OTTAWA, Ontario (AP) - The Ottawa Senators fired coach Guy Boucher on Friday and named assistant Marc Crawford as the interim replacement with the NHL’s last-place team mired in a six-game losing streak.
The 47-year-old Boucher coached the Senators to within one victory of the Stanley Cup Final in 2017 in his first season behind the bench. He previously got Tampa Bay to within one victory of the final in 2011, but his stop in Ottawa was a much different story.
General manager Pierre Dorion had given Boucher a vote of confidence as recently as Monday. He said he decided a change was needed Thursday night, when the Senators lost 4-2 at home to Edmonton, but slept on it first before advising team owner Eugene Melnyk.
He said “a different set of coaching and leadership skills” was needed to guide a young team through its rebuild, which includes 17 picks in the first three rounds of the next three drafts..
“For both parties we just felt it was time to move on,” Dorion said.
Boucher is the seventh coach to be fired this season. The Senators are 22-37-5 and in last place among the league’s 31 teams.
Senators defenseman Mark Borowiecki seemed to suggest change wasn’t a bad thing.
“It’s one of those things if you keep doing the same thing and the results aren’t there, then it’s tough to keep players engaged,” he said, according to The Canadian Press. “There needs to be a way to keep players engaged to show that there’s maybe a change to be had or a change to be made that’s going to help us progress forward - and when it doesn’t happen, personnel change will happen.”

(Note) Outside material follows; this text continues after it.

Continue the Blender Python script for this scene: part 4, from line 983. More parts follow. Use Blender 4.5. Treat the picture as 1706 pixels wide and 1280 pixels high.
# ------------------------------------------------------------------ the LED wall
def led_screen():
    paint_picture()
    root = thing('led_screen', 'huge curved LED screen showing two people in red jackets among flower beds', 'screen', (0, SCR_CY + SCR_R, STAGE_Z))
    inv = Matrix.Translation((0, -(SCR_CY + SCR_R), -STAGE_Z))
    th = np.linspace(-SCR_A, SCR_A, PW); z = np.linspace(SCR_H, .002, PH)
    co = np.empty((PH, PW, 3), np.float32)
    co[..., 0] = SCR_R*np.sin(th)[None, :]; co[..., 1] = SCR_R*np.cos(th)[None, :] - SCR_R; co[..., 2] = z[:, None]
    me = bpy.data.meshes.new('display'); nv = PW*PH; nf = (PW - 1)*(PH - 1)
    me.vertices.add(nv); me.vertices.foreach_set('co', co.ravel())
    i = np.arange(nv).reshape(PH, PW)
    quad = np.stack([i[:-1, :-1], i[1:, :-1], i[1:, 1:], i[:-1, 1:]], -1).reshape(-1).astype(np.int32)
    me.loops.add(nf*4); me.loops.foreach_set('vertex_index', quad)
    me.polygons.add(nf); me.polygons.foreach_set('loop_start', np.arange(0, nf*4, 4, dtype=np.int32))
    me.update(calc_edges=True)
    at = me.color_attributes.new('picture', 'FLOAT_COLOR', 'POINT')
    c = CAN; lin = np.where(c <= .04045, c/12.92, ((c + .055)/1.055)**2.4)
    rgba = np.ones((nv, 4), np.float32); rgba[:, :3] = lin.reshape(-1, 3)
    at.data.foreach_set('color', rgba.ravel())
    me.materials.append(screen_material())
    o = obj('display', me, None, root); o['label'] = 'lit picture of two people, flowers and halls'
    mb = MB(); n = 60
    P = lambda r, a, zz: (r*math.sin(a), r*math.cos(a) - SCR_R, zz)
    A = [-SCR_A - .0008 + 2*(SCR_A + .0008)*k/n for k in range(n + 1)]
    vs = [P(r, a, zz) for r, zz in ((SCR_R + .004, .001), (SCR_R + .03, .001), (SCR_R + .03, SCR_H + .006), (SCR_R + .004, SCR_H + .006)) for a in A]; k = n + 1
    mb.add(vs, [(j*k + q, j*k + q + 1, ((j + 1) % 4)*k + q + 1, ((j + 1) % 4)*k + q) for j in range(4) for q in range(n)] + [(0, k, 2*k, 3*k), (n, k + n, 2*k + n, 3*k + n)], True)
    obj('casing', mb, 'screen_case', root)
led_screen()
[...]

He also said the problems were not all on Boucher, who ends his career in Ottawa with a 72-71-21 record.
“The onus is on everyone here,” Borowiecki said. “I’ve said it numerous times and I’ll say it again this is a results-driven, results-based business, and we’re not getting results and we haven’t been getting results for a long time.”
The 58-year-old Crawford, who coached the Colorado Avalanche to the Stanley Cup in 1996 and has been a head coach at various stops for 1,151 games, has been an associate coach on Boucher’s staff the past three seasons. He will take over as head coach starting with Saturday’s game at Tampa Bay.
“They’re a group that emotionally is as good as any Stanley Cup team that I’ve been around,” Crawford said of the Senators. “The measure of the personality in that room is extraordinary. These are young guys, really young, and they are in a situation that is very, very difficult. This is nobody’s fault, but this is a business where you’re judged all the time.”
Dorion said the Senators will search for a new coach after the season, someone who can teach, listen and communicate to let “every team member know where they stand and what is expected.”
“We will hire the best coach available,” he said. “That meets our needs for this team to grow. To set a culture that we need to have success and to put us on the right path. We did that last time and we’re going to do it again when we hire the next coach, whether it’s Marc or someone else.”
The move comes amid a tumultuous stretch for the Senators, who saw Erik Karlsson and Mike Hoffman depart long before the woes of this season set in.
The team traded its three top scorers for younger players and draft picks before Monday’s trade deadline after the Senators couldn’t come to terms with pending free agents Mark Stone, Matt Duchene and Ryan Dzingel. Ottawa missed the playoffs last season after making an early trade to acquire Duchene. The Senators sent a first-round pick to the Avalanche in the deal and now that selection could be first overall this year.
Earlier this week, a plan for a new downtown arena for the Senators was killed after the National Capital Commission announced mediation had failed to resolve a dispute between Melnyk and project partners.
For now, Dorion expects his players to compete to win and not just ride out a lost season. He expects Crawford to play the youngsters to develop them.
“We’re fielding a team from now until the end of the year that can win games and we want to see this team win games, develop, grow and have a great culture,” Dorion said. “Play for one another, play for the coaching staff, more importantly play for our fans.”